Pour un traitement adéquat, la couvrure démontée doit être remise à plat : en effet, le parchemin, une matière vivante, a beaucoup bougé et s’est rétractée au fil des ans. Les lacunes sont comblées à l’aide de peau de parchemin et les déchirures consolidées sur le côté intérieur de manière à préserver l’aspect extérieur du registre. Le rabat, quant à lui, est entièrement recréé dans le respect de la signification esthétique et historique du registre (en accord avec l’article 5 du Code éthique de l’E.C.C.O.*). À noter que la restauration reste visible, n’ayant pas pour but de feindre l’ancien.

L'aspect singulier de la reliure lyonnaise, grâce aux bandes de cuir
Des rattachements en cuir permettent ensuite à la couvrure de conserver sa forme. Ceux-ci se situent dans les coins, mais aussi au niveau de la gouttière : lorsque le rabat est ouvert, une étoile apparaît sur le plat avant du registre.
Rattachements et liens des passementeries de la couverture
Ces rattachements, tout comme les liens des passementeries, sont extrêmement usés, et même rompus dans certains cas. Impossibles à restaurer, ils sont conservés séparément (en accord avec l’article 15 du Code éthique de l’E.C.C.O.*) et reproduits dans un style identique à l’aide de cuir de veau. Ici brun, celui des passementeries (le tressage décoratif à l’aide de lanière) est quant à lui blanc et vient orner les cinq bandes de cuir qui décorent la reliure. Toutes sont d’origine : seule la bride du milieu a dû être restaurée par l’ajout d’une lanière de veau brun teintée.

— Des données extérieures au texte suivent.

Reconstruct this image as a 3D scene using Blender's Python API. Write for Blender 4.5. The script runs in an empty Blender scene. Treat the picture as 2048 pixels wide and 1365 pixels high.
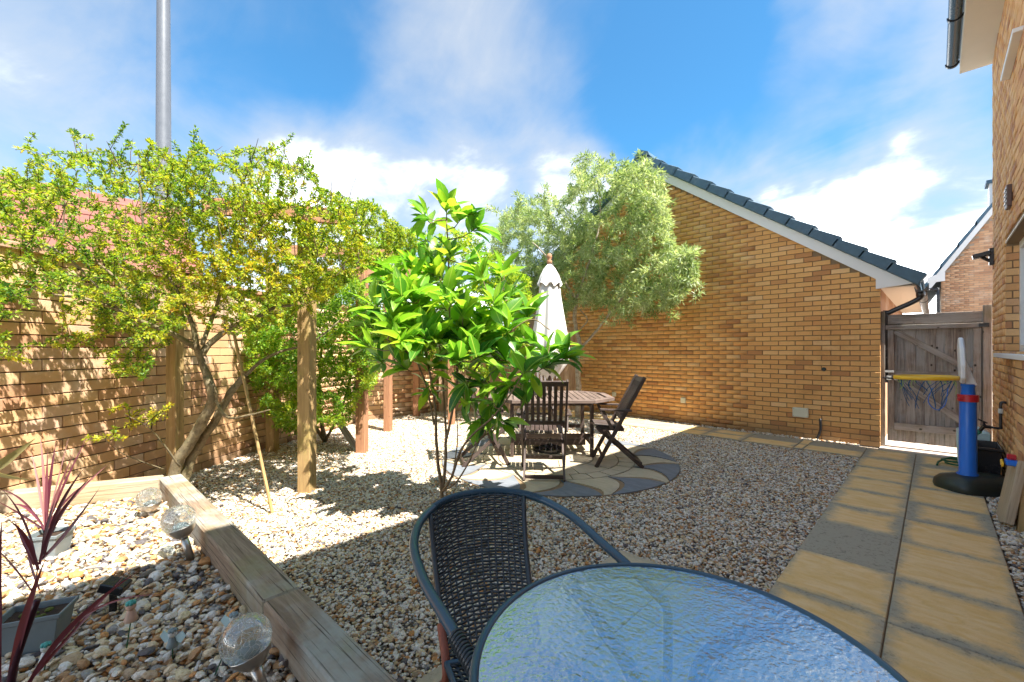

Elle est discrètement rattachée à la bande correspondante dans le dos et peut ainsi venir refermer le registre à l’aide de la boucle en métal, elle aussi d’époque.
Fleurs de lys en dorure entre les liens des passementeries
Détail hors du commun : des dorures représentant des fleurs de lys se sont glissées entre les passementeries et ont parfaitement résisté à l’épreuve du temps.
Couverture rattachée à l'ouvrage grâce à des liens en parchemin
Une fois la couvrure entièrement restaurée, elle est rattachée au corps d’ouvrage à l’aide de liens torsadés en parchemin, pour offrir à l’ouvrage sa splendeur et sa solidité d’antan.

Ainsi, ce registre a été restauré non seulement dans le respect des normes en matière de restauration, mais également dans l’esprit de la reliure lyonnaise : une couvrure souple et néanmoins robuste, qui tient uniquement par ses coutures et ses liens. Typique du Dauphiné et fortement imprégnée de la mode italienne, on la retrouve plus généralement dans le sud-est de la France, où le registre retournera après sa cure de jouvence dans notre atelier corrézien.

Ouvrage restauré dans les normes de la reliure lyonnaise
* E.C.C.O. : European Confederation of Conservator-Restorers’ Organisations (Confédération Européenne des Organisations de Conservateurs-Restaurateurs). Code éthique disponible sur ce lien.